Stardate
20020623.1951 (On Screen): Far too many of those who oppose the war come from a culture (one might say a cultural fungus if one was cruel) growing out of certain university environments. In that environment of enforced sensitivity, it is considered somewhere between rude and criminal to actually disagree with anyone else, or to try to get them to defend or justify their opinions. The orthodoxy is that all opinions are equally valid, and the mere fact that someone holds an opinion grants it credibility. Within this orthodoxy, the greatest sin is to say, "I'm right and you're wrong."
The theory is that this inspires diversity by freeing people to explore alternatives without the coercion of peer-pressure to conform, but the practice is that it inspires sloppy thinking (and a non-trivial amount of conformance anyway). When you defend what you believe against the arguments of someone who disagrees, it forces you to truly understand why you believe it, since you have to try to explain it to someone else in a convincing fashion. That's straight out of John Stuart Mill, one of the two historic figures that I have studied that I most respect.
In the early weeks following the September attack, I kept running into this attitude. People would make what I considered truly outrageous comments in a group-participation forum I used to participate in (before I got fed up), and whenever I called them on it and tried to get them to explain how they could believe such things, I would get called names. Indeed, to these minds, being asked to defend their beliefs was a form of persecution, a form of censorship. They saw themselves as being victims of a police state. That was a radically different point of view from how I saw it, but perhaps that's because I understand the power of the marketplace of ideas, and because I have read Mill and found his arguments utterly persuasive.
I finally reached the point where I issued a formal challenge for a debate. No-one took me up on it.
The anti-war rhetoric all along has, in fact, mostly been intellectually empty. Depending on the voice, it's either been sanctimony or hallucination or hand-wringing or hysteria or snide nitpicking or empty assertion of a priori beliefs or reference to authority, but what's been conspicuously absent has been any attempt at actually making a cogent argument against the political path our nation is following, or that our allies are following.
So I'm pleased to discover an antiwar voice who seems to actually understand how to make a compelling argument for his point of view. The pseudonym is a reference to a book by Orson Scott Card. It is regrettable that he is not sufficiently secure in his point of view to reveal his true identity, but that's as may be. His writing is articulate and his arguments well constructed, and they are susceptible to honest evaluation and criticism, because they are notably absent in a priori assertions.

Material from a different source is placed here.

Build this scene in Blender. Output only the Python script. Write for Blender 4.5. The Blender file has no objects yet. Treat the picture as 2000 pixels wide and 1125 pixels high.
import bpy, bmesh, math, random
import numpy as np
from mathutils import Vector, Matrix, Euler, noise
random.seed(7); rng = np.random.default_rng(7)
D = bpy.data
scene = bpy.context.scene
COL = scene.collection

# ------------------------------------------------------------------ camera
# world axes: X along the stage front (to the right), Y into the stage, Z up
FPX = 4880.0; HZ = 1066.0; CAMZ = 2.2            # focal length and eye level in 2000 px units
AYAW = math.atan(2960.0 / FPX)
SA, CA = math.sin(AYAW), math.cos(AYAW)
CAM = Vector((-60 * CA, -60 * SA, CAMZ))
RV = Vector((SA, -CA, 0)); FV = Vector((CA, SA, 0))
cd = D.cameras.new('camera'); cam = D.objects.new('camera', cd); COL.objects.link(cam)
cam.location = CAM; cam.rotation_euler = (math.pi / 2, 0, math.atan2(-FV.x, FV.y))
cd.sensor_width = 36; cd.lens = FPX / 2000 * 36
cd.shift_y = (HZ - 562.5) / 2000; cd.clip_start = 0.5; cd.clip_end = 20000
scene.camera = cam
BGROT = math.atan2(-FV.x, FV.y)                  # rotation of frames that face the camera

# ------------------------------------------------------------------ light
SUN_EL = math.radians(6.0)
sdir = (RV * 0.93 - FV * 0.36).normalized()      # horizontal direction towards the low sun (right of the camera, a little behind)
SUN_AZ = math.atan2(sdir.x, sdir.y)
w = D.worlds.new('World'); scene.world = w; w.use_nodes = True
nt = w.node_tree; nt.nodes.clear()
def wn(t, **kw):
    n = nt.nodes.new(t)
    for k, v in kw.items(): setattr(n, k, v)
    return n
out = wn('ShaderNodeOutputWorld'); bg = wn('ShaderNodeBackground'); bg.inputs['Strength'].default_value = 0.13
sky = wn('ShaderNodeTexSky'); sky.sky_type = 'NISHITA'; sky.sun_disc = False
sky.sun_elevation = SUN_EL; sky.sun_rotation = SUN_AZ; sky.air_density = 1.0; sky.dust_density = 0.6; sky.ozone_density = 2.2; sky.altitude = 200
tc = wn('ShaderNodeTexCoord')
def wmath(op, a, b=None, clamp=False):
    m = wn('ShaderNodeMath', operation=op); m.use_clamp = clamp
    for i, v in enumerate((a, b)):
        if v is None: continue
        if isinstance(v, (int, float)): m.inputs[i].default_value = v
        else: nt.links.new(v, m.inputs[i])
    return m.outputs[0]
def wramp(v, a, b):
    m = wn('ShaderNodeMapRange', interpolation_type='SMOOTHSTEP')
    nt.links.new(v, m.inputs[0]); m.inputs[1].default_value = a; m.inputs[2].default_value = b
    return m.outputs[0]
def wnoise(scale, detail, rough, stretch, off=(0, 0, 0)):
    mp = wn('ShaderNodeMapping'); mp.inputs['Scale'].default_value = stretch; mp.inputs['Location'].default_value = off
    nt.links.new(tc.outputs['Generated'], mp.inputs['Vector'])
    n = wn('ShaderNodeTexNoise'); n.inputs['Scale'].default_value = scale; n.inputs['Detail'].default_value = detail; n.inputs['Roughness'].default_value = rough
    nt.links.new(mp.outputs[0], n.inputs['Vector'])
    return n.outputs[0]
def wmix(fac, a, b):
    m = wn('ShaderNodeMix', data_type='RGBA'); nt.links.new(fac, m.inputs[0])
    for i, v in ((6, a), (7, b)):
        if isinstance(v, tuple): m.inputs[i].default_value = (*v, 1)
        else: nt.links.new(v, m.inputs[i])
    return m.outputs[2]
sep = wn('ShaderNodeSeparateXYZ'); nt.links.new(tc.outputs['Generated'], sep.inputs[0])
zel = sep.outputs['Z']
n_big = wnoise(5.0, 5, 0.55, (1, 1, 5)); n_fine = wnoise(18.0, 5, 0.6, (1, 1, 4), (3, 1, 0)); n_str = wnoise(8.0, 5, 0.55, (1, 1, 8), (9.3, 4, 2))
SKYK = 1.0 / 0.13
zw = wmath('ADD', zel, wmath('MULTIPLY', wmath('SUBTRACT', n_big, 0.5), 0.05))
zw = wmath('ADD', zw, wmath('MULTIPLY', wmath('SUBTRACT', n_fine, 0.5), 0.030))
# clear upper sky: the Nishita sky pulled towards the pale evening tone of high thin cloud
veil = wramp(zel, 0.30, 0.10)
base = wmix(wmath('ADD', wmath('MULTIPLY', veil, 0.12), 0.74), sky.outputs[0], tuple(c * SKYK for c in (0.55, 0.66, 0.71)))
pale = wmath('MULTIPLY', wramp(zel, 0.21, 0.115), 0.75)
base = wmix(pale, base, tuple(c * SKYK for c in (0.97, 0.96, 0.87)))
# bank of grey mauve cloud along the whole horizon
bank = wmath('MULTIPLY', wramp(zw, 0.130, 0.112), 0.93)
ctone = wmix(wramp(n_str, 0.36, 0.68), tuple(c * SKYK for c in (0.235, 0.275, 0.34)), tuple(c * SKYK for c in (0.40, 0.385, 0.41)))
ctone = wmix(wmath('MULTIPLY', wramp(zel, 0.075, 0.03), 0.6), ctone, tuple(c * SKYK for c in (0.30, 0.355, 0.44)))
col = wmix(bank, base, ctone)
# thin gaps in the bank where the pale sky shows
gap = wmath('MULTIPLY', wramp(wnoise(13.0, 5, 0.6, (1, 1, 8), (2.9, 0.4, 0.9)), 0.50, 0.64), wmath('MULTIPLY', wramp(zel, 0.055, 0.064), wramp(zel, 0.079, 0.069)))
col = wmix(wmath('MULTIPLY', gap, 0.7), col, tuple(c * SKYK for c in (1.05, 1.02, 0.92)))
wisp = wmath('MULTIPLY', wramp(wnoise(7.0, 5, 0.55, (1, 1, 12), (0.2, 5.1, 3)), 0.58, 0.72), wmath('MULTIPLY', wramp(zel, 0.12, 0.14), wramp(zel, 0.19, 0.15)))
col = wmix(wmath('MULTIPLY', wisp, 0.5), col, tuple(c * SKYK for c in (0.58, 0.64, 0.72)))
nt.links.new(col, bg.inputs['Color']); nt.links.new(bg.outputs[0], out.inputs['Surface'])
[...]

Which is not to say that I fully agree with Demosthenes; I do not. However, he has for now mostly been taking on some of the more raving, foaming-at-the-mouth writings out there and indeed much of Demosthenes' criticism of them has been valid. Some of the writings about our enemies, or about those who oppose Israel, has approached the point of bigotry, and when that happens it's a disservice not only to those enemies but also to ourselves, for it clouds our thinking. When you start thinking in stereotypes you tend to think in channels; and the use of clever nicknames has a tendency to substitute for critical thought. That's part of why I largely try to avoid such things, which is why you don't see newspeak words like "Islamofascist" on this page.
Demosthenes also rightly criticizes the tendency of some to announce, "Fuck it! I hate 'em all! Nuke 'em and let Allah sort 'em out." There may well come a time when that kind of violence and slaughter becomes necessary, but not for that reason. Voices saying that kind of thing have ceased to cogitate and have given in to their hatred. Again, that serves no-one well.
The most refreshing aspect of Demosthenes writing is that unlike so many amongst the anti-war left, he doesn't simply say that he hates the path we're currently following. The most notable and impressive thing about Demosthenes is that he actually says what he thinks should happen instead, and tries to explain why.
We have, for example, this rather long piece which begins as a response to a brief comment Glenn Reynolds made. Demosthenes tries to explain why it is that the Palestinians are so ferocious by citing a series of horror stories about how awful things have been for them.
Unfortunately, there's a logic gap here, because all the stories cited take place after the Intifada began, and describe how the Israelis behaved (often quite brutally) in response to the Palestinian decision to begin making suicide attacks against Israel. As a result, none of these can be used to explain why the Intifada began in the first place. On the contrary, what these things show is just how much grief the Palestinians (or their leaders) have brought down on themselves through the decision to begin the latest part of this war. Demosthenes has cause and effect reversed.